20. LORD JUSTICE TOMLINSON:  I also agree.  I would only add this: at paragraph 5 of his judgment given on 10 September, the judge reverted to the decision which he had been required to make, in the unsatisfactory circumstances to which my Lord has already referred, on 29 August.  At paragraph 5 he said this:

"First, I had to hear argument and reach my decision in too little allowed time in an already full list.  This is as usual in the intolerably overburdened circumstances of judges and legal and social work professionals in family work cases in this court.  Second, the guardian was not available and did not attend.  Third, I had not been able to view the ABE interview because the DVD will not play on the laptop with which I am provided, and in any event I had far too much overnight and morning reading in this and the rest of the list to view the DVD on courtroom or home equipment, and no proper system should require a judge to take this sort of material home and it may actually be unlawful to do so.  Further, as to each of these three matters, this was not a case where for any of these reasons I could adjourn the hearing on 29 August to a later time or date.  The lists were already full ... Moreover, the lists are full into the foreseeable future.  To adjourn decision as to [A] giving evidence would have been by itself to defeat the fact?finding fixture."
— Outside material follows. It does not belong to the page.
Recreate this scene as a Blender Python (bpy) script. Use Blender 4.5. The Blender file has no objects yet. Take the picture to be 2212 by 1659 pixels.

21. I fully understand the pressures under which these constraints placed the judge, and I have every sympathy for him in the predicament in which he found himself.  That notwithstanding, it is plain, for the reasons given by my Lord, Ryder LJ, that the circumstances demanded that, however difficult it might have been, the judge simply had to find a way to overcome the constraints which were placed upon him by the overburdened system.  I appreciate that that may have meant that something else had to be delayed or removed from the list.
 
22. I agree, therefore, that this matter must be dealt with in the manner which my Lord has proposed.